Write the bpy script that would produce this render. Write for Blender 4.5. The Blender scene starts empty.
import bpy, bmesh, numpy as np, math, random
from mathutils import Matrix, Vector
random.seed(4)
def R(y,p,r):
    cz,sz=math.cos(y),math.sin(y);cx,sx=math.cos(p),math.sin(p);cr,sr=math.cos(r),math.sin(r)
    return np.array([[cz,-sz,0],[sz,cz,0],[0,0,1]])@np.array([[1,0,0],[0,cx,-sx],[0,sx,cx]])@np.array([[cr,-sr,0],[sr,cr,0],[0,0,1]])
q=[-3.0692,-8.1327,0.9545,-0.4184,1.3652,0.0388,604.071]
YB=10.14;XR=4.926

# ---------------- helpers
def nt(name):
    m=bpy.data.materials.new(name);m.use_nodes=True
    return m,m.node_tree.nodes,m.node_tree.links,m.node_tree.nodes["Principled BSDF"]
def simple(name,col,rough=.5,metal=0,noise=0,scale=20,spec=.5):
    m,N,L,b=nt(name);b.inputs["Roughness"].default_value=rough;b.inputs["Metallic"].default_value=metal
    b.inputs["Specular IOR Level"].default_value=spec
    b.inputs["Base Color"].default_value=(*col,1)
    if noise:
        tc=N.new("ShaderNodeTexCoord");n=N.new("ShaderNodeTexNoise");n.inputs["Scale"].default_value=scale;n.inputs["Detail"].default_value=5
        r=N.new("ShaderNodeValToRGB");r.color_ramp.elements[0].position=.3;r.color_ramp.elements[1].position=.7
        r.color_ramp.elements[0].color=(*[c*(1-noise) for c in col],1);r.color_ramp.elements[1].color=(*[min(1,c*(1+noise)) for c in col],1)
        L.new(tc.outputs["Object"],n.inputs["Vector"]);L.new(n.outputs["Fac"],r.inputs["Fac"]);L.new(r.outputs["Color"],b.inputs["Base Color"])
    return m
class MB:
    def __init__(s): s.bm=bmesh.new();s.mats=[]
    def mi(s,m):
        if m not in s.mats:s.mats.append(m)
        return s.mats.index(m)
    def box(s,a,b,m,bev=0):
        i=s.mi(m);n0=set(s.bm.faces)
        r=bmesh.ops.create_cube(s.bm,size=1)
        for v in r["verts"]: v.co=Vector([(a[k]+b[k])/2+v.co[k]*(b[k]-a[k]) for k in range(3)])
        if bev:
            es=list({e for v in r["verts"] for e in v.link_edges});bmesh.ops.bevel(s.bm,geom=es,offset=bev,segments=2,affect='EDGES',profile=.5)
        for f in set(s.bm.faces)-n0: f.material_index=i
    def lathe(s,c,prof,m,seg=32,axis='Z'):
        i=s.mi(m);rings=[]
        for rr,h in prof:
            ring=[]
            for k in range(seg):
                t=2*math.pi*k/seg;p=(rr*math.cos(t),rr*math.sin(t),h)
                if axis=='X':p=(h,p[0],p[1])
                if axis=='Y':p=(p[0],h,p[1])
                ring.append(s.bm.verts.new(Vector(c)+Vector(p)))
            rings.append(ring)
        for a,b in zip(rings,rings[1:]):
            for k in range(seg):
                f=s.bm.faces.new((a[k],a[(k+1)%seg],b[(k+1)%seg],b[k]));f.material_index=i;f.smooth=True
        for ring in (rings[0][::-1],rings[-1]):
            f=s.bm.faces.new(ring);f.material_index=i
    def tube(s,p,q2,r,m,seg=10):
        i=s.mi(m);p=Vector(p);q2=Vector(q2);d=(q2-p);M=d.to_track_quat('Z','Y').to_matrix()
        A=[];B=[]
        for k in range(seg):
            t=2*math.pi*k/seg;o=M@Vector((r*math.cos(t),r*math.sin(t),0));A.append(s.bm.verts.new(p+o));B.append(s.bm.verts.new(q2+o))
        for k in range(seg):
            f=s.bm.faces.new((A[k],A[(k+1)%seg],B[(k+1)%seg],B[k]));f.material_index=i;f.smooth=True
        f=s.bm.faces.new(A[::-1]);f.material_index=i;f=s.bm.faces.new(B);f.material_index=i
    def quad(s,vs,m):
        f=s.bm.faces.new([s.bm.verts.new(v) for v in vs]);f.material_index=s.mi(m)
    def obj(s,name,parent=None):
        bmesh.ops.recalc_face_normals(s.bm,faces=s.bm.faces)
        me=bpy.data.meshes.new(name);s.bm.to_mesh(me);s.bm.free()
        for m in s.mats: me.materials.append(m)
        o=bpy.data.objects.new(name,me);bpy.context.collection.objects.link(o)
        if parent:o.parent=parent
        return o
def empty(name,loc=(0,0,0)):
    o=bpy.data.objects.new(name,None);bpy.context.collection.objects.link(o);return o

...

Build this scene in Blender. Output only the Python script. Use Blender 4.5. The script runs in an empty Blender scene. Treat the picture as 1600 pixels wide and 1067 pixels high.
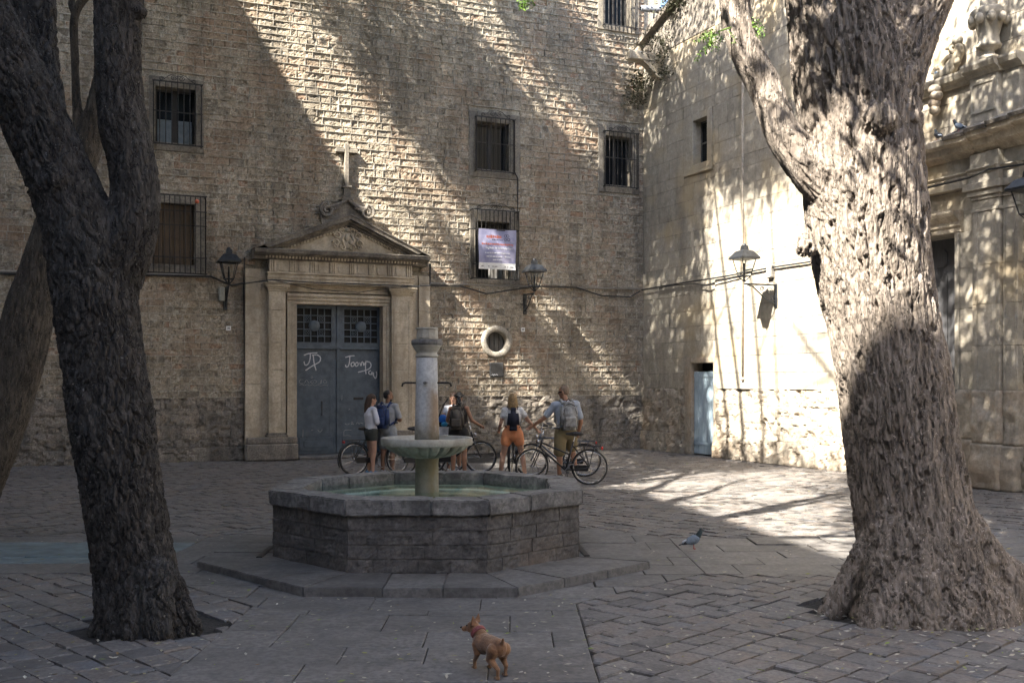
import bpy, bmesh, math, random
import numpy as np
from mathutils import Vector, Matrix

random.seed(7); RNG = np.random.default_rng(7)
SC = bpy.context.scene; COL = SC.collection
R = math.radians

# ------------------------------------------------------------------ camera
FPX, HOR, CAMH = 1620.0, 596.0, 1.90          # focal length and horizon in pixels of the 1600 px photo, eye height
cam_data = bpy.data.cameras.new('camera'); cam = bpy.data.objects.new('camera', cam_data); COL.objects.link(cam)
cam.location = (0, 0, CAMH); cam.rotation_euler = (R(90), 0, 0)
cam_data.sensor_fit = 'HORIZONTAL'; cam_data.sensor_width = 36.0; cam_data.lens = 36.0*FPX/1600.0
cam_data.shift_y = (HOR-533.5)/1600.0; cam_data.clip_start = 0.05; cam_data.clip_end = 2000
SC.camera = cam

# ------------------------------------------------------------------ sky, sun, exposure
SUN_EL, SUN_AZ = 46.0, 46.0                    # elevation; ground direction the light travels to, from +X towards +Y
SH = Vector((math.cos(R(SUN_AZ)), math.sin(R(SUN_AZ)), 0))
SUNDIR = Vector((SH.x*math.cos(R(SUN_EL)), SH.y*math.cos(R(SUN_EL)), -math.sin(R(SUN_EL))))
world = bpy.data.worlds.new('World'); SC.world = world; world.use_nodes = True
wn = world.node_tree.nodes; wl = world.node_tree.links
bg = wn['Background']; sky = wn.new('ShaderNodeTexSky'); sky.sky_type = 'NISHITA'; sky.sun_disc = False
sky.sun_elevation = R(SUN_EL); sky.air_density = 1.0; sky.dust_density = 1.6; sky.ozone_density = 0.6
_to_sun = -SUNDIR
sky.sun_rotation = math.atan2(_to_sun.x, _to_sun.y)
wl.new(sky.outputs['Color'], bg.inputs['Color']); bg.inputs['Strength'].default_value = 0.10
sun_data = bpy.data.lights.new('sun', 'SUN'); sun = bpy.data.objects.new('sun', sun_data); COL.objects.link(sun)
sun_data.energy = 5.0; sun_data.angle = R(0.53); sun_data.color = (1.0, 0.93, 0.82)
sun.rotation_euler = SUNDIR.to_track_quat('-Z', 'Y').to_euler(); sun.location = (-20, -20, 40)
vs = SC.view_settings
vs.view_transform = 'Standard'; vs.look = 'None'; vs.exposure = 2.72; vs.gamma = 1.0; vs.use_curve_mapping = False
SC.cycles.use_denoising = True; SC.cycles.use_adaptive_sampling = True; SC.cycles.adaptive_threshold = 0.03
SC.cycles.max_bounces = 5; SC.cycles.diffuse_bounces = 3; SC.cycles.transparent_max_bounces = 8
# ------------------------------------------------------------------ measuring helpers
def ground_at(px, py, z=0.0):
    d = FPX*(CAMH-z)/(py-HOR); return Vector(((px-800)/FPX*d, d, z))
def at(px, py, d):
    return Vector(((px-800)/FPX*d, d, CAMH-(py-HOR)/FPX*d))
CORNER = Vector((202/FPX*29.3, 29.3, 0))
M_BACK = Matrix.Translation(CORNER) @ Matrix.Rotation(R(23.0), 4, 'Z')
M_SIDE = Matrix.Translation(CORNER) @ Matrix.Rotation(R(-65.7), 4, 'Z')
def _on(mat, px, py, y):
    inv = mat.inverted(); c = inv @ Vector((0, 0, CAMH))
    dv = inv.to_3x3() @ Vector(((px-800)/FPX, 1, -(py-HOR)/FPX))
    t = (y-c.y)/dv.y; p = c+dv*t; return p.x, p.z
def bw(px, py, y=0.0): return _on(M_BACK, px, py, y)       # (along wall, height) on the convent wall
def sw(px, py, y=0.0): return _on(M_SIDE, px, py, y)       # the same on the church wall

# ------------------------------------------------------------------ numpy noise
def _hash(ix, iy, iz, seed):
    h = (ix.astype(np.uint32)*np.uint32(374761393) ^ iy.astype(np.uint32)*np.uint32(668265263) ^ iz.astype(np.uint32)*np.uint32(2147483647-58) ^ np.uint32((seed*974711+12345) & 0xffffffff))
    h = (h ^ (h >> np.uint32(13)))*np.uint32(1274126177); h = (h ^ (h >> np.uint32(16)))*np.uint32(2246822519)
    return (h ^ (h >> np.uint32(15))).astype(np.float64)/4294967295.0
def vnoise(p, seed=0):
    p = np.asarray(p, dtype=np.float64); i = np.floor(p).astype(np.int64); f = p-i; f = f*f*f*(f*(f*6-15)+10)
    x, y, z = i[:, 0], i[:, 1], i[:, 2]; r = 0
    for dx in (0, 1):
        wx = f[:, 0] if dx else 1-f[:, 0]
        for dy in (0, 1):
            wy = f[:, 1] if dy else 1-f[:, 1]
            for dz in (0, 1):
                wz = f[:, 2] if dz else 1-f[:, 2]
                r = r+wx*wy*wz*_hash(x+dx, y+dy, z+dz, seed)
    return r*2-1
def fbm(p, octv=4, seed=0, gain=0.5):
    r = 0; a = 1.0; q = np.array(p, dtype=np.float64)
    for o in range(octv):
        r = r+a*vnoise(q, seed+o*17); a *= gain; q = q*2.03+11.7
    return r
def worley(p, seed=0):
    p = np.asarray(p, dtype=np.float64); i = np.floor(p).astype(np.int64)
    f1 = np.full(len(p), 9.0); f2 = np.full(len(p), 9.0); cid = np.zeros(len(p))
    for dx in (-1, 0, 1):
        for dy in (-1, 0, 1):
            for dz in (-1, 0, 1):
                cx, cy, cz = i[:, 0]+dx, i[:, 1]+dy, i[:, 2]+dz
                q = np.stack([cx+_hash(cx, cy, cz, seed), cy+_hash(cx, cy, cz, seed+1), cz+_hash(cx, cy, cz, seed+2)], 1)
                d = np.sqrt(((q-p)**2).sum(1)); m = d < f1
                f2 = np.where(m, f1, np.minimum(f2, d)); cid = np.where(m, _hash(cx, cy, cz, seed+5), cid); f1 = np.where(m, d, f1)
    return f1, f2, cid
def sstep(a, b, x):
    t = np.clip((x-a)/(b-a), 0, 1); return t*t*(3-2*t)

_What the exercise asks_
Of the lines in the material, how many hold the word "empty"? Reply with the number only.

_Full output_
3